Tossing aside all of these contrivances and taking the movie for what it is—little more than a series of comic set-pieces—the film plays decidedly better. No one is safe from director Sean Anders' (2008's underrated "Sex Drive") caricatured gaze, so much of the raunchy, politically-incorrect humor hinging upon racial and societal stereotypes that it ceases being offensive because everyone in one way or another is open for ridicule. Better, perhaps, is its fish-out-of-water material, and the way that various people react to Donny's loutish personality. A bachelor party trip to a men's spa is a highlight as it takes its time and raises the bar, culminating in an outrageously delivered one-liner from Ana Gasteyer (2008's "The Women"), playing the outwardly relaxed, inwardly sexually frustrated spa guide Mrs. Ravensdale. This is followed by an unfiltered night on the town (with Donny's pal Vanilla Ice in tow) that must be seen to be believed. Also very funny: a running gag involve the old "wazzup!" Budweiser ad and a scene where Todd tries to stop Grandma Delores (Peggy Stewart) from picking up the very tissues Donny used to masturbate to her photograph. It's so wrong, but, in context, very right.

Andy Samberg (2011's "What's Your Number?") is likable playing straight guy Todd, if still not fully comfortable in front of a film camera portraying a character for longer than the length of a skit, while Leighton Meester (2011's "The Roommate") is appropriately close to spiteful even before some of the skeletons in Jamie's closet are revealed. Why Todd would want to marry her to begin with is a question not satisfactorily disclosed. Playing the younger and elder version of Ms. McGarricle, real-life mother and daughter Susan Sarandon (2012's "Jeff, Who Lives at Home") and Eva Amurri Martino (2008's "The Life Before Her Eyes") are gorgeous dead-ringers for one another and prove to have a sizable sense of humor. Usually potent forces like Will Forte (2010's "MacGruber") and Rachel Dratch (2011's "Just Go with It"), meanwhile, are squandered with little to do as best man Phil and his wife, the two of them headed for a heartbreak.

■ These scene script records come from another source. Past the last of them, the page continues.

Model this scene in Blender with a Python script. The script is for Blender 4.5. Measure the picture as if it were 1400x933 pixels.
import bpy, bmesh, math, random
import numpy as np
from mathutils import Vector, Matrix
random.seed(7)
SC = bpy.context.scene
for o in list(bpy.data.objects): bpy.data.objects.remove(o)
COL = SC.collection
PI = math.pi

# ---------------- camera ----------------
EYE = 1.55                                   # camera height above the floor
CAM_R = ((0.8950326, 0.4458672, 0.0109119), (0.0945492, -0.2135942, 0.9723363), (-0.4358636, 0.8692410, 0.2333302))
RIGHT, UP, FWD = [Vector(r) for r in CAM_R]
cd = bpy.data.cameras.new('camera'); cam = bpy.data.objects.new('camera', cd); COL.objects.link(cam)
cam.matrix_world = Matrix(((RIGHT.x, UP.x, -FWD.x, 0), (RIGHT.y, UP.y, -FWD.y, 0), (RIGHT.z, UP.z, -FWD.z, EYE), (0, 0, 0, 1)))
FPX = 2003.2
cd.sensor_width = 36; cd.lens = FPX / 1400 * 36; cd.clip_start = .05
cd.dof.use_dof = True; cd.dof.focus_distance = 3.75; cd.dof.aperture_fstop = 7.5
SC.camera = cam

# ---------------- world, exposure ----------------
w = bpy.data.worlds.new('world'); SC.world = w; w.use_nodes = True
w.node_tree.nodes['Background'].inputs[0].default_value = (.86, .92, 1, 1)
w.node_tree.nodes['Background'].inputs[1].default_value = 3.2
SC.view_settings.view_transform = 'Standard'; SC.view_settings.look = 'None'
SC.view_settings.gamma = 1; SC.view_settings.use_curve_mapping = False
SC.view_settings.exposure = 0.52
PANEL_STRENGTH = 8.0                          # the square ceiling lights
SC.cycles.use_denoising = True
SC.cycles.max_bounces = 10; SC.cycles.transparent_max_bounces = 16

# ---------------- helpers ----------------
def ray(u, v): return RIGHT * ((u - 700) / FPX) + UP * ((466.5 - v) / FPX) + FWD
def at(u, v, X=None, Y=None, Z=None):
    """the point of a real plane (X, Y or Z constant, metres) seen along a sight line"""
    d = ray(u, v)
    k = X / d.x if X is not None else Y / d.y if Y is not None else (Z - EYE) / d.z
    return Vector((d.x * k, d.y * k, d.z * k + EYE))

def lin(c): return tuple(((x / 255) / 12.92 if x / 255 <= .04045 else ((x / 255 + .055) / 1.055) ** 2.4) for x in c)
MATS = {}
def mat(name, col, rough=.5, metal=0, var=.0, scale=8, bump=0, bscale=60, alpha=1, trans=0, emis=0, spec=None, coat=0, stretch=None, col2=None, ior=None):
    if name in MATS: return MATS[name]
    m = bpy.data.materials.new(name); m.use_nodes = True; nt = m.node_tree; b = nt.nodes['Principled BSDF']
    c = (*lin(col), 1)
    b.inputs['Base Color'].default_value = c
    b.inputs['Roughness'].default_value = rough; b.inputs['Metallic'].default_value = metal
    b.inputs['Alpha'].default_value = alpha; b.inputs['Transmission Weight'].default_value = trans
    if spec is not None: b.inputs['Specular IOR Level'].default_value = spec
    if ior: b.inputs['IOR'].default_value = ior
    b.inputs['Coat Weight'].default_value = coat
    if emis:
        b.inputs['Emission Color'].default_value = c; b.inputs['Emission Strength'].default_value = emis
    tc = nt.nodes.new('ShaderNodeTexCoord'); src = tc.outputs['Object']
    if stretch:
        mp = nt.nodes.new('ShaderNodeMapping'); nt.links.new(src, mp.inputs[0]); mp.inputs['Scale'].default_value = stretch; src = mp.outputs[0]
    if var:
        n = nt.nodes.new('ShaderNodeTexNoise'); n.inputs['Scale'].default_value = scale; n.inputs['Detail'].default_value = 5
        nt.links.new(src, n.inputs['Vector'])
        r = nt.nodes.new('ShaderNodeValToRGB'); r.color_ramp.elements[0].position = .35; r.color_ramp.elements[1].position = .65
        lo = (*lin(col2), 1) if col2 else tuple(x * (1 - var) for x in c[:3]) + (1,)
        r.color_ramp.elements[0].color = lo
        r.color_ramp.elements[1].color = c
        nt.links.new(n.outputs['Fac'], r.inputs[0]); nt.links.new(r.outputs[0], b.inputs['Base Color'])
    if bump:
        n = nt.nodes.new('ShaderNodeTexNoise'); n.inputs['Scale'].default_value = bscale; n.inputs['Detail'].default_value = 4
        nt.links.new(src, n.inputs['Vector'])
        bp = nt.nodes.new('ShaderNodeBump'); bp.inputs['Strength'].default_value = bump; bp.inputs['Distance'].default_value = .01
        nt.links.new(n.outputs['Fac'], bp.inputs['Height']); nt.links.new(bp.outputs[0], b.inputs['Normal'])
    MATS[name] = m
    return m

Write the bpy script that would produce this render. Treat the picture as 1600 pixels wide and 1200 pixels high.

True to form for most Sandler comedies, "That's My Boy" has a fantastic soundtrack of '80s and '90s gems (The Replacements' "Unsatisfied" and Van Halen's "Dance the Night Away" are used especially well) and a fair share of amusing moments sprinkled through the juvenilia. As a limits-pushing R-rated picture, however, it arguably goes too far, making light of some awful subject matter such as infidelity and incest that's more uncomfortable and mean-spirited than cause for hilarity. As the audience is manipulated into caring about the fate of Donny and Todd as they make amends and realize how happy they are to be a family again, it comes at the expense of shattered lives director Sean Anders tries to sweep away with no one noticing. By the end credits, an entire family has been ripped apart by horrific secrets of a taboo nature, and another couple with children are thrown into immediate domestic jeopardy when one of them is discovered to be unfaithful. Treated like punchlines when they are anything but, the film perversely delights in these people's downfalls. Less would have been more. It is for this reason, then, that it's impossible to warm up to "That's My Boy," despite its many inspired bits. Whereas Adam Sandler is often accused by critics of not trying hard enough, here he tries too much, and pays roughly the same consequences.